■ Supplied data ■
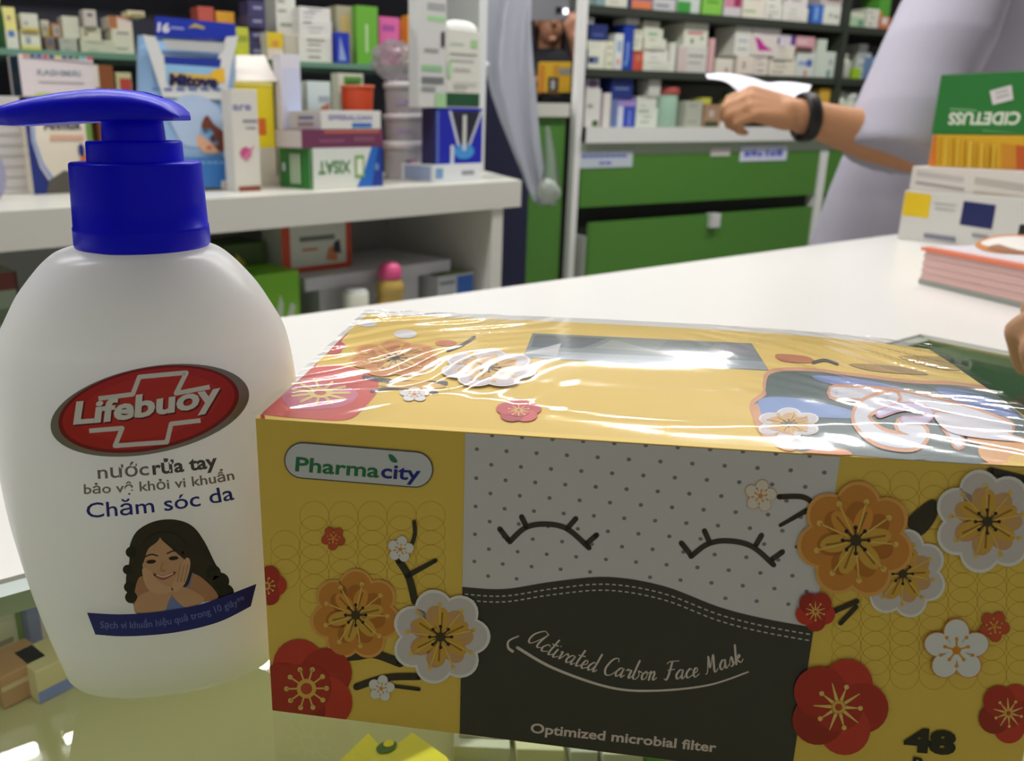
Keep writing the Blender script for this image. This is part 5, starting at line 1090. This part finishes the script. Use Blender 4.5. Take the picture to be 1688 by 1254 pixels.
low('carton', 'white and green carton with red band at the photo left edge under the white top', -20, 42, 448, 560, (150, 166, 140), [(0, .86, 1, 1, (110, 50, 40)), (.1, .6, .8, .72, (110, 126, 96)), ('e', .5, .2, .3, .12, (150, 80, 50)), (.94, 0, 1, 1, (70, 40, 34))], d=.12, back=.06)
def lowpt(px, py, back): return gp(px, py, fl + un_ * back, un_)
# bottle with pink cap, white mug, striped box
c_ = lowpt(643, 500, .035); c_[2] = ZB + .0005; d_ = pj(c_)[2]; r = 24 * d_ / F; zt_ = float(gp(643, 431, c_, HF)[2]); h = zt_ - c_[2]
t = thing('honey_bottle', 'amber bottle with a round pink cap on the lower shelf', 'bottle', tuple(c_), 0, 'things on the lower shelf')
m = MB(); m.lathe([(r * .92, 0), (r, .004), (r, h * .42), (r * .84, h * .52), (r * 1.0, h * .6), (r * .96, h * .68), (r * .7, h * .76)], c_, mat((190, 160, 84), .2, .5), 32); m.build('body', t)
m = MB(); m.lathe([(r * .76, h * .76), (r * .8, h * .78), (r * .8, h * .88), (r * .6, h * .97), (r * .2, h)], c_, mat((226, 88, 140), .35), 32); m.build('cap', t)
c_ = lowpt(586, 510, .04); c_[2] = ZB + .0005; d_ = pj(c_)[2]; r = 22 * d_ / F; h = float(gp(586, 480, c_, HF)[2]) - c_[2]
t = thing('white_jar', 'small white jar in front of the grey carton on the lower shelf', 'jar', tuple(c_), 0, 'things on the lower shelf')
m = MB(); m.lathe([(r * .95, 0), (r, .003), (r, h * .97), (r * .9, h)], c_, mat((214, 214, 200), .35), 28); m.build('body', t)
m = MB(); m.lathe([(r * .88, h), (r * .88, h + .004), (r * .6, h + .005)], c_, mat((196, 198, 196), .4), 28); m.build('lid', t)
low('carton', 'blue and white striped carton at the right end of the lower shelf', 722, 780, 452, 500, (196, 200, 204), [(.52, .3, .98, .95, (54, 110, 196)), (.05, .2, .4, .28, (150, 150, 160)), (.05, .5, .4, .58, (150, 150, 160)), (.05, .8, .45, .86, (120, 126, 130))], d=.08, back=.05, top=(120, 150, 90))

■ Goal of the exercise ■
Copy each line in full and exactly, omitting any picture.

■ Response ■
Keep writing the Blender script for this image. This is part 5, starting at line 1090. This part finishes the script. Use Blender 4.5. Take the picture to be 1688 by 1254 pixels.
low('carton', 'white and green carton with red band at the photo left edge under the white top', -20, 42, 448, 560, (150, 166, 140), [(0, .86, 1, 1, (110, 50, 40)), (.1, .6, .8, .72, (110, 126, 96)), ('e', .5, .2, .3, .12, (150, 80, 50)), (.94, 0, 1, 1, (70, 40, 34))], d=.12, back=.06)
def lowpt(px, py, back): return gp(px, py, fl + un_ * back, un_)
# bottle with pink cap, white mug, striped box
c_ = lowpt(643, 500, .035); c_[2] = ZB + .0005; d_ = pj(c_)[2]; r = 24 * d_ / F; zt_ = float(gp(643, 431, c_, HF)[2]); h = zt_ - c_[2]
t = thing('honey_bottle', 'amber bottle with a round pink cap on the lower shelf', 'bottle', tuple(c_), 0, 'things on the lower shelf')
m = MB(); m.lathe([(r * .92, 0), (r, .004), (r, h * .42), (r * .84, h * .52), (r * 1.0, h * .6), (r * .96, h * .68), (r * .7, h * .76)], c_, mat((190, 160, 84), .2, .5), 32); m.build('body', t)
m = MB(); m.lathe([(r * .76, h * .76), (r * .8, h * .78), (r * .8, h * .88), (r * .6, h * .97), (r * .2, h)], c_, mat((226, 88, 140), .35), 32); m.build('cap', t)
c_ = lowpt(586, 510, .04); c_[2] = ZB + .0005; d_ = pj(c_)[2]; r = 22 * d_ / F; h = float(gp(586, 480, c_, HF)[2]) - c_[2]
t = thing('white_jar', 'small white jar in front of the grey carton on the lower shelf', 'jar', tuple(c_), 0, 'things on the lower shelf')
m = MB(); m.lathe([(r * .95, 0), (r, .003), (r, h * .97), (r * .9, h)], c_, mat((214, 214, 200), .35), 28); m.build('body', t)
m = MB(); m.lathe([(r * .88, h), (r * .88, h + .004), (r * .6, h + .005)], c_, mat((196, 198, 196), .4), 28); m.build('lid', t)
low('carton', 'blue and white striped carton at the right end of the lower shelf', 722, 780, 452, 500, (196, 200, 204), [(.52, .3, .98, .95, (54, 110, 196)), (.05, .2, .4, .28, (150, 150, 160)), (.05, .5, .4, .58, (150, 150, 160)), (.05, .8, .45, .86, (120, 126, 130))], d=.08, back=.05, top=(120, 150, 90))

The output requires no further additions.